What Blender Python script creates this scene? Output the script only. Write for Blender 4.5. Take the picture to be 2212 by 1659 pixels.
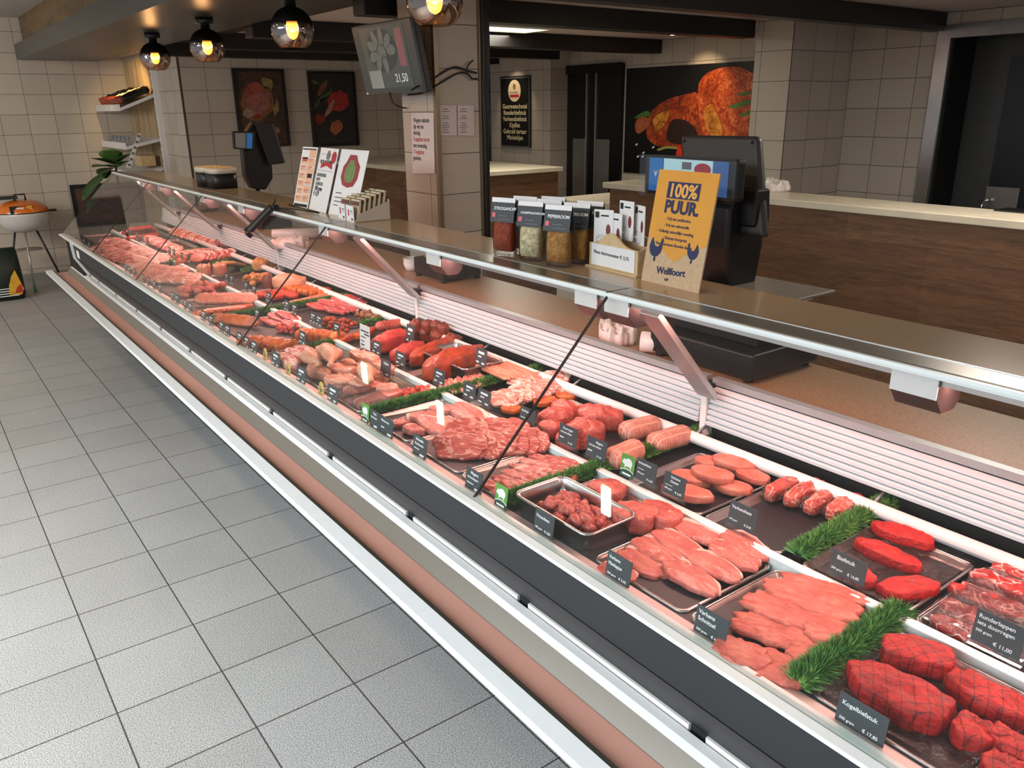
import bpy, bmesh, math, random
from mathutils import Vector, Matrix, noise, Euler
D=bpy.data; SC=bpy.context.scene; COL=SC.collection
R=math.radians
for o in list(D.objects): D.objects.remove(o)

# ---------------------------------------------------------------- camera
F_PX=1745.16; CAMZ=1.64
cam_d=D.cameras.new('camera'); cam_d.sensor_width=36; cam_d.lens=36*F_PX/2212; cam_d.clip_start=.02; cam_d.clip_end=60
cam=D.objects.new('camera',cam_d); COL.objects.link(cam)
_y,_p,_r=R(36.481),R(18.924),R(-.6873)
cF=Vector((math.sin(_y)*math.cos(_p),math.cos(_y)*math.cos(_p),-math.sin(_p)))
_Rt=Vector((math.cos(_y),-math.sin(_y),0)); _U=_Rt.cross(cF)
cR=_Rt*math.cos(_r)+_U*math.sin(_r); cU=-_Rt*math.sin(_r)+_U*math.cos(_r)
CAM=Vector((0,0,CAMZ))
cam.matrix_world=Matrix(((cR.x,cU.x,-cF.x,0),(cR.y,cU.y,-cF.y,0),(cR.z,cU.z,-cF.z,CAMZ),(0,0,0,1)))
SC.camera=cam
# a pixel of the 2212x1659 photograph measured onto a known plane of the room
def _ray(x,y): return cF+cR*((x-1106)/F_PX)-cU*((y-829.5)/F_PX)
def az(x,y,z): d=_ray(x,y); return CAM+d*((z-CAMZ)/d.z)
def ax(x,y,X): d=_ray(x,y); return CAM+d*(X/d.x)
def ay(x,y,Y): d=_ray(x,y); return CAM+d*(Y/d.y)

# ---------------------------------------------------------------- exposure, world, lights
vs=SC.view_settings; SC.display_settings.display_device='sRGB'
vs.view_transform='Standard'; vs.look='None'; vs.gamma=1; vs.use_curve_mapping=False; vs.exposure=0.0
W=D.worlds.new('world'); SC.world=W; W.use_nodes=True
bg=W.node_tree.nodes['Background']; bg.inputs[0].default_value=(.80,.88,1,1); bg.inputs[1].default_value=.42
SC.cycles.max_bounces=7; SC.cycles.diffuse_bounces=3; SC.cycles.glossy_bounces=4; SC.cycles.transparent_max_bounces=12
SC.cycles.transmission_bounces=4; SC.cycles.use_denoising=True; SC.cycles.caustics_reflective=False; SC.cycles.caustics_refractive=False
SC.cycles.sample_clamp_indirect=4
def area(name,loc,direction,sx,sy,power,col,spread=180):   # sx runs level, sy upwards (sx along Y for lamps that face down)
    l=D.lights.new(name,'AREA'); l.shape='RECTANGLE'; l.size=sx; l.size_y=sy; l.energy=power; l.color=col; l.spread=R(spread)
    o=D.objects.new(name,l); COL.objects.link(o); o.location=loc
    zz=-Vector(direction).normalized(); up=Vector((0,0,1)) if abs(zz.z)<.9 else Vector((1,0,0)); xx=up.cross(zz).normalized(); yy=zz.cross(xx)
    o.rotation_euler=Matrix((xx,yy,zz)).transposed().to_euler(); return o
DAY=(.86,.94,1.0); PINK=(1.0,.47,.40); WARM=(1.0,.62,.30)
area('shop_window_daylight',(-2.2,1.9,2.1),(.62,0,-1),5.2,1.2,165,DAY,120)
area('shop_door_daylight',(-.2,-1.7,2.25),(.1,.5,-1),3.6,1.2,26,DAY,120)
area('left_wall_fill',(-2.2,6.4,2.1),(.5,.75,-.45),3.2,1.2,60,(1,.95,.88),140)  # added fill light to brighten the left wall, no window stands there
for y0,y1 in ((-.3,2.9),(2.9,6.6)):
    area('display_lamp_light',(1.365,(y0+y1)/2,1.193),(-.12,0,-1),y1-y0,.02,22*(y1-y0)/3.2,PINK,180)
area('ceiling_panel_light',(3.6,5.05,2.14),(0,0,-1),.55,.55,22,(1,.93,.80))
area('back_room_fill',(3.4,1.2,2.14),(0,0,-1),.55,.55,24,(1,.90,.80))  # added fill light without a fixture, lifts the back room
def spot(name,loc,tgt,power,col,size=60,blend=.6,r=.02):
    l=D.lights.new(name,'SPOT'); l.energy=power; l.color=col; l.spot_size=R(size); l.spot_blend=blend; l.shadow_soft_size=r
    o=D.objects.new(name,l); COL.objects.link(o); o.location=loc; o.rotation_euler=(Vector(tgt)-Vector(loc)).to_track_quat('-Z','Z').to_euler()
    return o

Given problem
Tally every line of the data that holds the word "scene" and write the count alone.

Written response
2